_Job_: Starting with the first line of the data below, copy each line up to and including the one containing "end).build('shelf', M['rackm'], rk, smooth=0)". Pictures stay out.

_Collected data_:
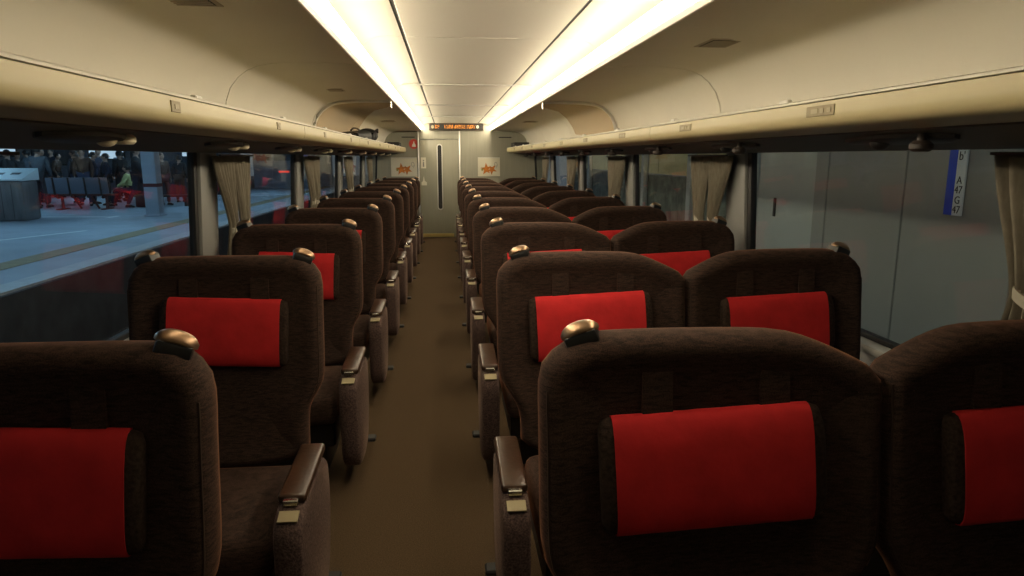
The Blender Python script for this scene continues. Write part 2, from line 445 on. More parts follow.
# ------------------------------------------------------------------ luggage racks
for s, nm in SIDES:
    which = 'single seats' if s < 0 else 'paired seats'
    rk = thing('luggage_rack', 'long cream overhead luggage rack running above the ' + which, 'luggage rack', (X(s, 0), 0, 0))
    def R(u): return s * u
    fr = [(.933, 1.664), (.931, 1.630), (.932, 1.613), (.937, 1.601), (.948, 1.593), (.972, 1.587), (1.062, 1.577), (1.062, 1.592), (.98, 1.602), (.955, 1.62), (.95, 1.664)]
    end = Y1 - .12
    for a, b in zip([Y0] + MODS[1:-1], MODS[1:-1] + [end]):
        MB().prism([(R(u), z) for u, z in fr], a + .003, b - .003).build('front_panel', M['rackm'], rk, smooth=40)
    MB().prism([(R(u), z) for u, z in [(.934, 1.668), (.934, 1.674), (.940, 1.678), (.962, 1.678), (.966, 1.668)]], Y0, end).build('top_bead', M['cream'], rk)
    MB().prism([(R(u), z) for u, z in [(.953, 1.662), (.953, 1.6675), (1.342, 1.6535), (1.342, 1.645)]], Y0, end).build('shelf', M['rackm'], rk, smooth=0)
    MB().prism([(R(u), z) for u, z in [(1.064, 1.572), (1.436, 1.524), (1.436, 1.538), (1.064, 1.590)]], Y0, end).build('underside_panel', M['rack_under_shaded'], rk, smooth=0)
    MB().prism([(R(u), z) for u, z in [(.936, 1.60), (1.43, 1.54), (1.43, 1.66), (.936, 1.66)]], end + .001, end + .02).build('end_cap', M['rackm'], rk, smooth=0)
    for k in range(-1, 9):
        yp = 2.02 + P * k
        hw = .078 if s > 0 else .032
        xx = (R(.9285), R(.9330))
        pl = MB().box(min(xx), max(xx), yp - hw, yp + hw, 1.622, 1.653, .0012, 1).build('number_plate', M['plate'], rk)
        mk = MB(); mx = (R(.9268), R(.9283))
        for q0, q1 in (((-.062, -.040), (-.022, -.004), (.008, .048)) if s > 0 else ((-.012, .016),)):
            mk.box(min(mx), max(mx), yp + q0, yp + q1, 1.631, 1.644)
        mk.build('worn_marking', M['plate_mark'], pl, smooth=0)
        # reading lamp under the rack
        yl = (1.98 if s < 0 else 1.95) + P * k
        def zu(u): return 1.572 - (u - 1.064) * .129
        hp = MB(); n = 22; prof = []
        for i in range(n):
            a = 2 * PI * i / n
            r = 1.0 + (.25 if math.sin(a) > 0 else 0) * math.sin(a) ** 2
            prof.append((1.15 + .055 * math.cos(a) * (1 - .35 * max(0, math.sin(a))), yl + .23 * math.sin(a) * r))
        hp.rings([[(R(u), y, zu(u) - .001) for u, y in prof], [(R(u), y, zu(u) - .012) for u, y in prof],
                  [(R(1.15 + (u - 1.15) * .8), yl + (y - yl) * .9, zu(u) - .018) for u, y in prof]])
        rl = hp.build('reading_lamp', M['dark'], rk)
        MB().ball((R(1.15), yl + .10, zu(1.15) - (.008 if s < 0 else .016)), .030, (1, 1, .8)).build('lamp_head', M['lampwhite'] if s < 0 else M['dark'], rl)
        MB().ball((R(1.15), yl + .10, zu(1.15) - (.023 if s < 0 else .031)), .014, (1, 1, .5)).build('lens', M['chrome'], rl)
        nz_ = (1.13, .17, .026, .0) if s < 0 else (1.10, -.16, .052, .020)
        MB().lathe([(1e-4, 0), (.022, 0), (.030, .008), (.030, .020), (.02, .03), (.012, .03), (.012, .03 + nz_[3]), (1e-4, .03 + nz_[3])], (R(nz_[0]), yl + nz_[1], zu(nz_[0]) - nz_[2]), 14).build('air_nozzle', M['lampwhite'] if s < 0 else M['shell'], rl)
    for k in range(0, 9):
        yp = 2.35 + P * k
        xx = (R(.975), R(.995)); MB().box(min(xx), max(xx), yp - .03, yp + .03, 1.6685, 1.695, .004, 1).build('latch', M['white'], rk)

    # divider at the second module: metal hoop with a smoked wing
    yh = 6.13
    dv = thing('rack_divider', 'metal hoop with smoked brown panel across the rack above the ' + which, 'divider', (X(s, 0), yh, 0), group='hoop dividers above the racks')
    off = [(1.318, 1.682), (1.316, 1.73), (1.306, 1.785), (1.281, 1.848), (1.242, 1.894), (1.196, 1.929), (1.145, 1.950), (1.085, 1.962), (.98, 1.970), (.80, 1.973), (.668, 1.973)]
    MB().tube([(R(u), 0, z) for u, z in off], .0125, 10).build('hoop', M['alu'], dv)
    wing = [(u - .012, z - .013) for u, z in off] + [(.68, 1.925), (.80, 1.895), (.87, 1.84), (.925, 1.765), (.955, 1.70)]
    wing[0] = (1.304, 1.682)
    MB().prism([(R(u), z) for u, z in wing], -.004, .004).build('smoked_panel', M['acrylic'], dv, smooth=0)
    xx = (R(.652), R(.668)); MB().box(min(xx), max(xx), -.012, .012, 1.915, 1.990, .003, 1).build('end_cap', M['chrome'], dv)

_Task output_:
The Blender Python script for this scene continues. Write part 2, from line 445 on. More parts follow.
# ------------------------------------------------------------------ luggage racks
for s, nm in SIDES:
    which = 'single seats' if s < 0 else 'paired seats'
    rk = thing('luggage_rack', 'long cream overhead luggage rack running above the ' + which, 'luggage rack', (X(s, 0), 0, 0))
    def R(u): return s * u
    fr = [(.933, 1.664), (.931, 1.630), (.932, 1.613), (.937, 1.601), (.948, 1.593), (.972, 1.587), (1.062, 1.577), (1.062, 1.592), (.98, 1.602), (.955, 1.62), (.95, 1.664)]
    end = Y1 - .12
    for a, b in zip([Y0] + MODS[1:-1], MODS[1:-1] + [end]):
        MB().prism([(R(u), z) for u, z in fr], a + .003, b - .003).build('front_panel', M['rackm'], rk, smooth=40)
    MB().prism([(R(u), z) for u, z in [(.934, 1.668), (.934, 1.674), (.940, 1.678), (.962, 1.678), (.966, 1.668)]], Y0, end).build('top_bead', M['cream'], rk)
    MB().prism([(R(u), z) for u, z in [(.953, 1.662), (.953, 1.6675), (1.342, 1.6535), (1.342, 1.645)]], Y0, end).build('shelf', M['rackm'], rk, smooth=0)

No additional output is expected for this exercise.